Ein traumatischer Vorfall in ihrer Kindheit und ein sehr schlechtes Verhältnis zur Mutter werfen lange Schatten auf ihr Leben nach dem siebten Lebensjahr. Ihr Vater ist ihr Anker, er liebt sie und sorgt so für eine Kindheit, an die Lee sich gerne erinnert. Zumal die ersten sieben Lebensjahre von einer heiteren Unbeschwertheit einer Kindheit auf dem Lande sind.
Ihren ersten Job als Model gibt sie bald auf, um "Bilder zu machen und keine zu sein".
Diese Absicht führt sie nach Paris und dort in die Arme des Künstlers Man Ray. Der Leser begleitet die beiden während der wilden 20er Jahre dort. Lernt die Abgründe der Künstler-Bohemiens kennen und erlebt Lees Kampf, als eigenständige Foto-Künstlerin anerkannt zu werden. Was ihrer Zerrissenheit immer wieder Nahrung gibt, sie jedoch weiter antreibt.
Als Geliebte von Man Ray wird sie mit der Bedeutung von Sex in diesen Kreisen konfrontiert. Hier tun sich Abgründe auf, gerade auch was die fotografische Darstellung des Themas angeht.
Ein Besuch ihres Vaters in Paris bildet den Widerspruch in ihrem Leben scharf ab. Auf der einen Seite das kleine Mädchen und sein Daddy, auf der anderen Seite die erwachsene Frau, die es nicht schafft, sich zu behaupten und ihr Leben nach eigenen Vorstellungen zu leben.
Allerdings lässt man sie auch nicht, denn ihre fotografischen Arbeiten werden nicht unter ihrem Namen veröffentlicht und gewinnen Preise, sondern unter dem von Man Ray. Das kränkt sie bis ins Mark und führt neben Rays besitzergreifendem Verhalten zum Bruch.

Zwischen der Schilderung ihres Lebens in Paris werden immer wieder Kapitel eingestreut, die sich auf Erlebnisse von Miller als Kriegsfotografien im Zweiten Weltkrieg beziehen. Dokumentarisch hervorragend, führen ihre Bilder und das, was sie erlebt, sie emotional an den Rand des Abgrunds, der Alkohol ist ein treuer Freund.

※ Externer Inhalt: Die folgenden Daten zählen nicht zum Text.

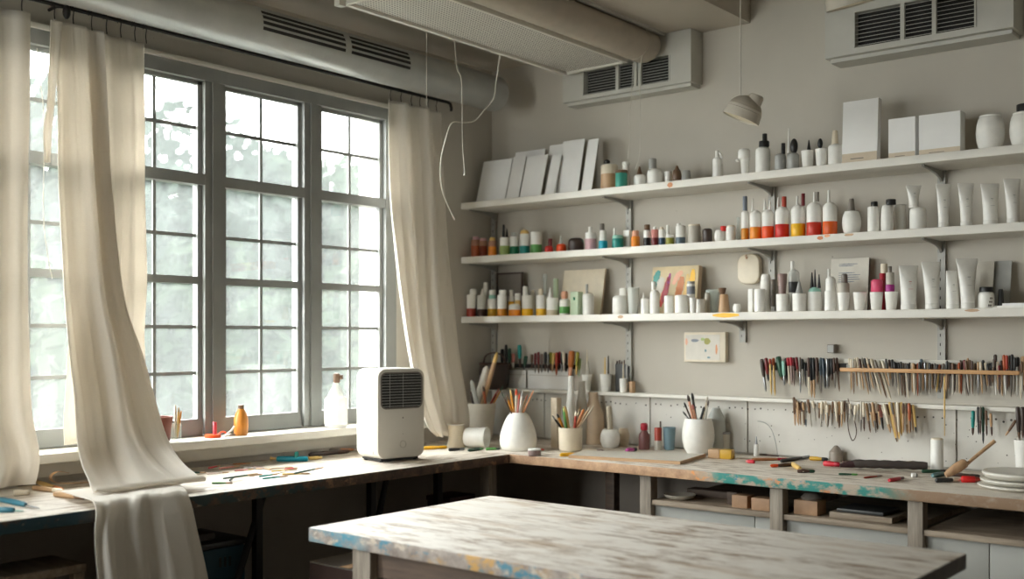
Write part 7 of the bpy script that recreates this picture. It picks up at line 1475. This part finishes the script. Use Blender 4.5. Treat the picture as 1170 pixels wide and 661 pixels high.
# strap loop on left bench, tape on sill
r = empty('curled_strap', (.16, -2.14, .884)); tag(r, 'tan curled strap lying behind the gathered curtain', 'strap')
bm = bmesh.new(); pts = smooth_path([(0,-.055,.03),(.0,-.03,.012),(.0,.0,.006),(.0,.07,.006),(.0,.12,.006)], 5)+[]
pts = smooth_path([(0,.1,.004),(0,.02,.008),(0,-.045,.014),(0,-.068,.03),(0,-.05,.046),(0,-.015,.04)], 6)
A_ = [bm.verts.new(p+Vector((-.008,0,0))) for p in pts]; B_ = [bm.verts.new(p+Vector((.008,0,0))) for p in pts]
for k in range(len(pts)-1): bm.faces.new((A_[k], A_[k+1], B_[k+1], B_[k]))
o = link('strap', bm, 'tan', r); o.modifiers.new('t', 'SOLIDIFY').thickness = .0018
TUBE('strap_end', [(-.008,.1,.006),(.008,.1,.006)], .004, 'brown', r)
r = empty('paper_clippings', (.09, -1.535, .985)); tag(r, 'small red and white scraps beside the red stamp on the sill', 'scraps')
TUBE('white_strip', [(0,-.01,.003),(.0,.02,.02),(0,.032,.034)], .0035, 'white', r); TUBE('white_strip', [(.01,-.015,.003),(.01,.01,.008)], .0035, 'white', r)
TUBE('red_ring', smooth_path([(-.01,-.03,.004),(-.01,-.015,.016),(-.01,.0,.014),(-.01,.004,.004)], 4), .003, 'orangered', r); TUBE('mauve_scrap', [(.0,.01,.003),(.0,.035,.003)], .003, 'mauve', r)

# ------------------------------------------------------------------ outside
S(BX('ground_outside', (-40, 10, -20, 40, -3.2, -3.0), 'lawn'))
def crown(seed, N_, R, squash=1.15):
    rr = random.Random(seed); bm = bmesh.new(); cl = []
    for k in range(46):
        v = Vector((rr.gauss(0,1), rr.gauss(0,1), rr.gauss(0,1))).normalized()*R*rr.uniform(.35,1); v.z *= squash
        cl.append((v, rr.uniform(.28,.48)*R))
    for k in range(N_):
        c, q = cl[rr.randrange(len(cl))]
        p = c+Vector((rr.gauss(0,1), rr.gauss(0,1), rr.gauss(0,1))).normalized()*q*rr.uniform(.6,1.05)
        s = rr.uniform(.07,.15); n = Vector((rr.gauss(0,1), rr.gauss(0,1), rr.gauss(0,1))).normalized(); t = n.orthogonal().normalized(); b = n.cross(t)
        f = bm.faces.new([bm.verts.new(p+t*s), bm.verts.new(p+b*s*.6), bm.verts.new(p-t*s), bm.verts.new(p-b*s*.6)])
    return bm
def tree(x, y, R, top, seed, m, label, N_=15000):
    zc = top-R*1.15
    r = empty('garden_tree', (x, y, -3.0)); tag(r, label, 'tree', 'garden trees outside the window')
    bm = crown(seed, N_, R)
    for v in bm.verts: v.co.z += zc+3.0
    link('foliage', bm, m, r, smooth=False)['kind'] = 'stuff'
    TUBE('trunk', [(0,0,0),(.1,0,1.5),(0,.1,zc+3.0)], [.16,.12,.06], 'bark', r, 8)
tree(-7.5, 1.0, 1.9, 3.3, 1, 'leaf_grey', 'dense grey-green tree seen through the far left bay')
tree(-9.5, 4.2, 2.2, 4.6, 2, 'leaf_grey', 'tallest tree, seen just right of the middle curtain')
tree(-6.6, 3.2, 1.7, 2.6, 3, 'leaf_pale', 'pale rounded tree seen through the second bay')
tree(-9.5, 7.2, 2.2, 3.9, 4, 'leaf_green', 'green tree seen through the third bay from the left')
tree(-6.2, 5.0, 1.5, 2.3, 5, 'leaf_pale', 'low pale tree in front of the green one')
tree(-12.5, 10.6, 2.4, 4.6, 6, 'leaf_grey', 'distant tree seen through the rightmost bay')
tree(-5.6, -.9, 1.7, 2.6, 7, 'leaf_pale', 'pale tree seen beside the left curtain')
tree(-12, -2.5, 2.8, 4.2, 8, 'leaf_grey', 'distant tree left of the window view', 6000)
r = empty('hedge', (-11, 5, -3)); tag(r, 'tall hedge closing the garden behind the trees', 'hedge')
rr = random.Random(55); bm = bmesh.new()
for k in range(32000):
    p = Vector((rr.uniform(-1.2,1.2), rr.uniform(-13,7), rr.uniform(0,5.9)))
    p.z = min(p.z, 5.4+.5*math.sin(p.y*1.3)+.3*math.sin(p.y*3.1))
    s = rr.uniform(.18,.34); n = Vector((rr.gauss(0,1), rr.gauss(0,1), rr.gauss(0,1))).normalized(); t = n.orthogonal().normalized(); b = n.cross(t)
    bm.faces.new([bm.verts.new(p+t*s), bm.verts.new(p+b*s*.6), bm.verts.new(p-t*s), bm.verts.new(p-b*s*.6)])
link('foliage', bm, 'leaf_grey', r, smooth=False)['kind'] = 'stuff'
bd_ = empty('white_building', (-5.6, 4.7, -3)); tag(bd_, 'white rendered neighbouring building at the right of the window view', 'building')
BX('wall', (0, 9, 0, 6, 0, 9), 'render_wall', bd_)
for z in (2.0, 5.0):
    BX('window_frame', (.9, 1.9, -.04, .0, z, z+1.5), 'outer_white', bd_); BX('window_glass', (1.0, 1.8, -.045, -.041, z+.1, z+1.4), 'far_glass', bd_)
TUBE('downpipe', [(.38,-.06,0),(.38,-.06,9)], .05, 'grey', bd_)

# ------------------------------------------------------------------ light
wd = bpy.data.worlds.new('overcast sky'); SC.world = wd; wd.use_nodes = True
nt = wd.node_tree; bg = nt.nodes['Background']
tc = nt.nodes.new('ShaderNodeTexCoord'); sx = nt.nodes.new('ShaderNodeSeparateXYZ'); nt.links.new(tc.outputs['Generated'], sx.inputs[0])
rp = ramp(nt, sx.outputs[2], [(0.0, (.69,.69,.69)), (.25, (.95,.95,.95)), (1.0, (1.0,.99,.98))])
# the veiled sun stands to the south-west, so the overcast is much brighter on that side
dp = N(nt, 'ShaderNodeVectorMath', operation='DOT_PRODUCT'); dp.inputs[1].default_value = Vector((-.70, -.62, .36)).normalized()
nt.links.new(tc.outputs['Generated'], dp.inputs[0])
mr = N(nt, 'ShaderNodeMapRange', interpolation_type='SMOOTHSTEP'); mr.inputs['From Min'].default_value = .45; mr.inputs['From Max'].default_value = 1.0
mr.inputs['To Min'].default_value = 7.0; mr.inputs['To Max'].default_value = 9.0
nt.links.new(dp.outputs['Value'], mr.inputs[0])
nt.links.new(rp.outputs[0], bg.inputs[0]); nt.links.new(mr.outputs[0], bg.inputs[1])
def portal(loc, rot, sx_, sy_):
    l = bpy.data.lights.new('window_portal', 'AREA'); l.shape = 'RECTANGLE'; l.size = sx_; l.size_y = sy_; l.cycles.is_portal = True
    o = bpy.data.objects.new('window_portal', l); C.objects.link(o); o.location = loc; o.rotation_euler = rot
portal((-.16, -1.53, 1.62), (0, -PI/2, 0), 1.3, 1.7)
portal((-.16, -3.75, 1.62), (0, -PI/2, 0), 1.3, 1.6)
portal((.65, -5.36, 1.6), (PI/2, 0, 0), .9, 1.3)
SC.cycles.max_bounces = 10; SC.cycles.diffuse_bounces = 6; SC.cycles.transparent_max_bounces = 16
SC.cycles.sample_clamp_indirect = 6
SC.cycles.caustics_reflective = False; SC.cycles.caustics_refractive = False
SC.cycles.use_denoising = True

# ------------------------------------------------------------------ camera
cd = bpy.data.cameras.new('camera'); cam = bpy.data.objects.new('camera', cd); C.objects.link(cam); SC.camera = cam
cam.location = (3.232, -3.816, 1.33); cam.rotation_euler = (PI/2, 0, math.radians(39.2))
cd.sensor_width = 36; cd.lens = 1232/1170*36; cd.shift_y = (385-330.5)/1170; cd.clip_start = .05; cd.clip_end = 200
cd.dof.use_dof = True; cd.dof.focus_distance = 3.6; cd.dof.aperture_fstop = 1.8
SC.view_settings.view_transform = 'Standard'; SC.view_settings.look = 'None'; SC.view_settings.gamma = 1
SC.view_settings.exposure = 1.92
try: SC.view_settings.use_curve_mapping = False
except Exception: pass
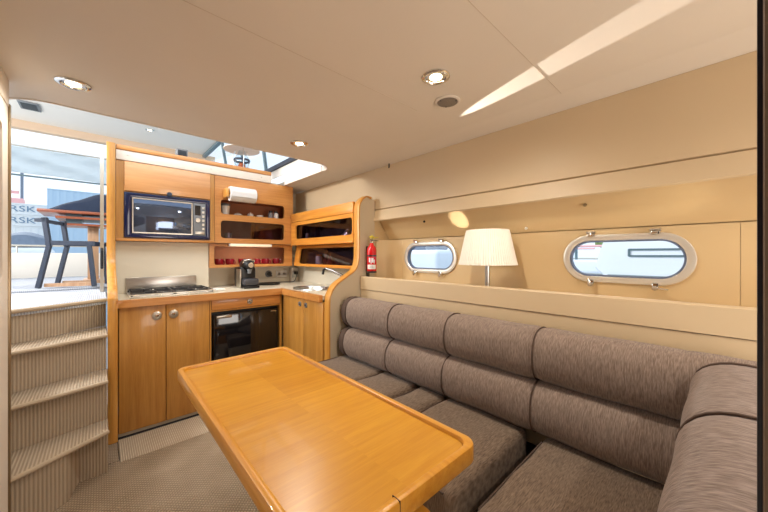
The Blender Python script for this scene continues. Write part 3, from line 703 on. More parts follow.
# pale rail and wooden capping over both cabinets
rl = thing('capping_rail', 'cream rail topped by a cherry ledge above the galley cabinets', 'rail', (0.7, 3.3, 1.946))
obj('rail_board', box(0.090, UY - 0.012, 1.946, 1.300, UY + 0.012, 2.022, 0.003), 'rail_white', rl)
obj('ledge', box(0.090, UY - 0.022, 2.023, 1.300, 3.60, 2.060, 0.006), 'wood_x', rl)
for x in (0.16, 0.745, 1.2): obj('screw_cap', lathe([(0.007, 0), (0.006, -0.004), (0, -0.004)], (x, UY - 0.012, 1.992), 10, 'y'), 'satin', rl)

# things in the slots
def cup(x, y, z, label, m='red', h=0.068, r=0.040, group='red cups on the low galley shelf', handle=True, cat='cup', name='cup'):
    t = thing(name, label, cat, (x, y, z), group)
    obj('bowl', lathe([(r * 0.65, 0.0), (r * 0.85, 0.010), (r, h * 0.5), (r, h), (r * 0.93, h), (r * 0.9, h * 0.5), (0, 0.010)], (x, y, z), 20), m, t)
    if handle:
        hp = [(x + (r + 0.018 * sin(a)) * cos(-0.9) , y + (r + 0.018 * sin(a)) * sin(-0.9), z + h * 0.5 + h * 0.32 * cos(a)) for a in [pi * i / 8 for i in range(9)]]
        obj('handle', tube(hp, 0.005, 8), m, t)
    return t
cup0 = cup(0.850, 3.29, 1.1025, 'leftmost red cup on the low galley shelf')
for x, lab in ((0.945, 'second red cup from the left on the low galley shelf'), (1.065, 'third red cup from the left, just left of the coffee machine top'), (1.205, 'fourth red cup from the left, just right of the coffee machine top'),
               (1.300, 'second red cup from the right on the low galley shelf'), (1.415, 'rightmost red cup on the low galley shelf')):
    dup(cup0, (x, 3.285, 1.1025), lab)
SZ = 1.5865
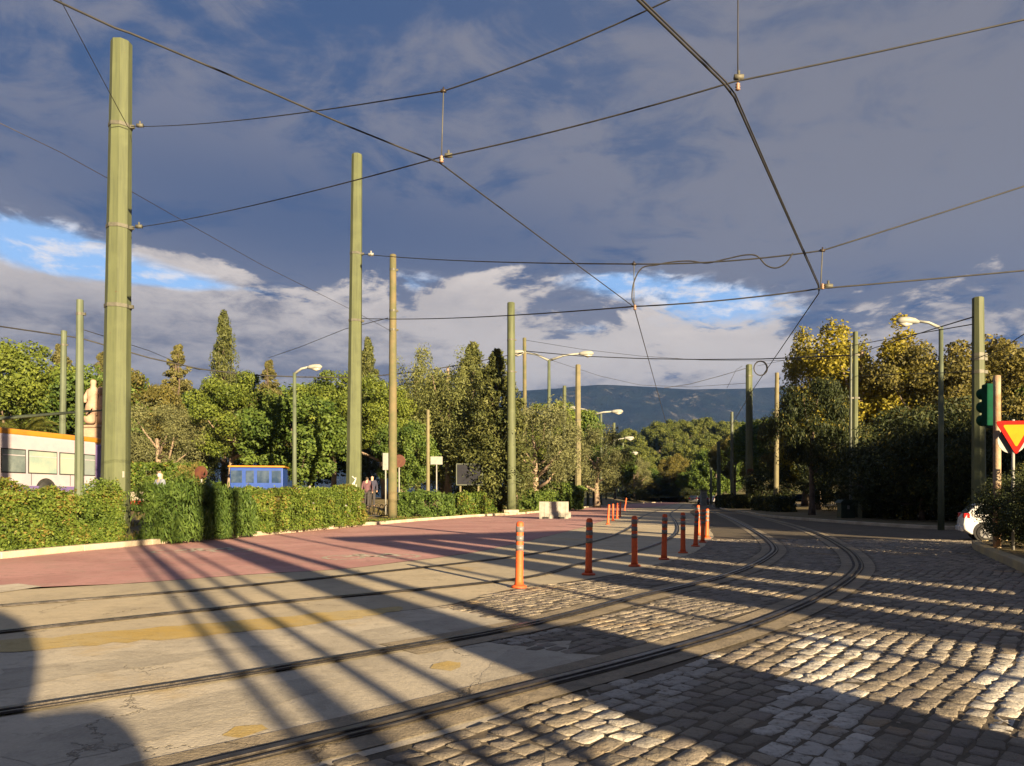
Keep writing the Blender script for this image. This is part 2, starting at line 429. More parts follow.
# kerb stones in one run with joints
mb = MB()
acc = 0; i0 = 0
segs = []
for i in range(1, len(KERB)):
    acc += np.linalg.norm(KERB[i] - KERB[i - 1])
    if acc > 1.9:
        segs.append((i0, i)); i0 = i; acc = 0
for a, b in segs:
    p, q = KERB[a], KERB[b]; tv = (q - p) / np.linalg.norm(q - p)
    c = (p + q) / 2 + np.array([-tv[1], tv[0]]) * .09
    mb.box((c[0] + random.uniform(-.01, .01), c[1], .07 + random.uniform(-.008, .008)), (np.linalg.norm(q - p) - .025, .2, .14), math.atan2(tv[1], tv[0]))
S_(mb.build('kerb', M['kerb'], bevel=.02))

# near track rails and far track rails
NU = spline([(-7.6, .1), (-5.2, 2.1)] + [gp(*p) for p in ((0, 712), (256, 672), (512, 628), (637, 597), (727, 575), (767, 557), (772, 545), (752, 530), (727, 517), (707, 510), (692, 506.2))] + [(36, 140)], .4)
NL = spline([(-6.0, -.9), (-3.6, 1.25)] + [gp(*p) for p in ((225, 762), (380, 725), (512, 691), (637, 659), (752, 625), (822, 595), (852, 575), (857, 562), (842, 547), (812, 532), (772, 520), (737, 512), (713, 507.2))] + [(37.6, 138)], .4)
FU = spline([(-9.8, 4.1), (-7.7, 6.1)] + [gp(*p) for p in ((0, 606.5), (256, 585), (512, 557), (597, 540.5), (630, 527.5), (643, 516))] + [(16.5, 80), (25, 115), (33, 145)], .5)
FL = spline([(-7.9, 3.25), (-6.2, 4.9)] + [gp(*p) for p in ((0, 632.5), (256, 605), (512, 580), (577, 564.5), (637, 551), (671, 537.5), (677.5, 529), (675, 521), (670.5, 513.5))] + [(18.3, 81), (26.6, 115), (34.6, 144)], .5)
def near(L, y=3.2): return L[(L[:, 1] > y)]

# right kerb, verge and the island
RK = [gp(*p) for p in ((1330, 536), (1100, 532.5), (950, 529.5), (860, 524.5), (768, 517), (745, 513), (720, 509))] + [(30, 105), (44, 165)]
RKs = spline(RK, 1.0)
sheet('cobbled_road', [(-6, 6), (-4.5, 1), (-2.5, -6), (44, -6), (44, 26.0), (30, 27)] + [tuple(p) for p in RKs[6:]] + [tuple(p) for p in FL[::-1] if p[1] > 9], -.0085, M['joint'])
def cut(L, y0, y1): return [tuple(p) for p in L if y0 < p[1] < y1]
far_edge = offset(FL, .55)
sheet('far_cobbles', [(2.2, 20.8)] + cut(far_edge, 21.0, 150) + [(42, 165)] + [tuple(p) for p in RKs[::-1] if p[1] < 160] + [(30, 26.0), (30, 20.8)], -.012, M['cobble_far'])
vg = [tuple(p) for p in offset(RKs, .18)] + [(120, 190), (120, 20), (34, 24)]
sheet('verge', vg, .105, M['earth'])
mb = MB(); ribbon(mb, RKs, 0, .2, -.05, .12); S_(mb.build('kerb_stones', M['kerb'], bevel=.015))
ISL = spline([(17.5, 18.0), (13.6, 18.3), (11.6, 18.25), (10.95, 17.6)] + [gp(*p) for p in ((985, 555), (1024, 573), (1100, 612), (1180, 660))] + [(7.6, 2)], .4)
sheet('island_ground', [tuple(p) for p in offset(ISL, -.16)] + [(16, 2), (17.5, 17)], .125, M['earth'])
mb = MB(); ribbon(mb, ISL, 0, -.2, -.05, .15); S_(mb.build('island_kerb', M['kerb_yellow'], bevel=.02))

# red lane along the kerb, then the yellowish bed of the far track
red_edge = [(-14.0, -4), (-10.4, 6.2)] + [gp(*p) for p in ((0, 589), (120, 584), (256, 574), (340, 569), (400, 562), (450, 556), (490, 549), (540, 538), (590, 525), (612, 517), (628, 509.5))] + [(21, 102), (31, 140), (40, 170)]
RE = spline(red_edge, .35); RE = RE + RNG.normal(0, .022, RE.shape)
def between(name, A, B, z, mat, n=260):
    def rs(L):
        s_ = np.concatenate([[0], np.cumsum(np.linalg.norm(np.diff(L, axis=0), axis=1))]); u = np.linspace(0, 1, n) ** 1.6 * s_[-1]
        return np.stack([np.interp(u, s_, L[:, 0]), np.interp(u, s_, L[:, 1])], 1)
    A, B = rs(A), rs(B); mb = MB()
    mb.add([(*p, z) for p in A] + [(*p, z) for p in B], [(i, n + i, n + i + 1, i + 1) for i in range(n - 1)])
    return S_(mb.build(name, mat))
between('red_lane', KERB, RE, .002, M['red_lane'])
bed_edge = [(-8.2, 2.0), (-6.0, 4.0), gp(0, 650), gp(256, 622), gp(440, 606), gp(505, 590), gp(600, 577), gp(650, 566), gp(690, 554), gp(708, 542), gp(712, 533), gp(703, 522), gp(690, 512)] + [(19.9, 80), (28, 115), (36, 145)]
BE = spline(bed_edge, .35); BE = BE + RNG.normal(0, .025, BE.shape)
bed_poly = [tuple(p) for p in RE if p[1] < 168] + [tuple(p) for p in BE[::-1]]
between('tram_bed', RE[RE[:, 1] < 168], BE, -.003, M['bed'])
red_poly = [tuple(p) for p in KERB] + [tuple(p) for p in RE[::-1]]
nl_near = [tuple(p) for p in offset(NL, .34) if p[1] < gp(0, 702)[1]]
apron_poly = [tuple(p) for p in BE if p[1] < gp(0, 603)[1]] + [gp(470, 612), gp(505, 622), gp(480, 640), gp(560, 652), gp(612, 655), gp(606, 668)] + nl_near[::-1] + [(-9, -2), (-13, 2)]
sheet('concrete_apron', apron_poly, -.006, M['concrete'])
def strip(name, L, a, b, z, mat):
    mb = MB(); ribbon(mb, L, a, b, z); return S_(mb.build(name, mat))
for L, nm in ((NU, 'u'), (NL, 'l')):
    K = L[(L[:, 1] > 5.6) & (L[:, 1] < 60)] if nm == 'u' else L[(L[:, 1] > 2.2) & (L[:, 1] < 60)]
    strip('track_slab', K, -.27, .27, -.0005 if nm == 'u' else .0005, M['slab'])
def wob(pts, k=.06):
    out = []
    for i in range(len(pts)):
        a, b = np.array(pts[i]), np.array(pts[(i + 1) % len(pts)]); m = max(2, int(np.linalg.norm(b - a) / .12))
        for j in range(m): out.append(tuple(a + (b - a) * j / m + RNG.normal(0, k, 2) * (.3 + .7 * math.sin(j * 1.7) ** 2)))
    return out
def patch(name, px, z, mat, k=.03): return sheet(name, wob([gp(*p) for p in px], k), z, mat)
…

Mir fällt es schwer, Zugang zu der unsteten, zerrissenen Persönlichkeit von Lee Miller zu finden. Tief in ihrem Inneren geschädigt vom Traum ihrer Kindheit, den Nacktfotos, die ihr Vater von ihr als kleines und junges Mädchen anfertigt und dem schlechten Verhältnis zur Mutter, findet sie keinen Halt im Erwachsenenleben und ist nicht in der Lage, eine feste Beziehung aufzubauen. Sie flieht, traut sich nicht, ist unsicher, was Liebe ist.
Ihre Zeit als Kriegsfotografin, die sie weit tiefer blicken lässt, als es menschliche Abgründe gibt, zieht sie weiter in ihre persönliche Misere hinein. Seelisch geschädigt, zieht sie sich in ihre eigene Welt zurück und scheint die Tage irgendwie zu verdämmern. Die Vergangenheit lauert ständig im Hintergrund, wie das Damoklesschwert bereit, hinabzufahren.

Eine Biografie über eine Persönlichkeit, die das Leben anpackt, aber doch nicht in der Lage ist, es erfolgreich und glücklich zu meistern.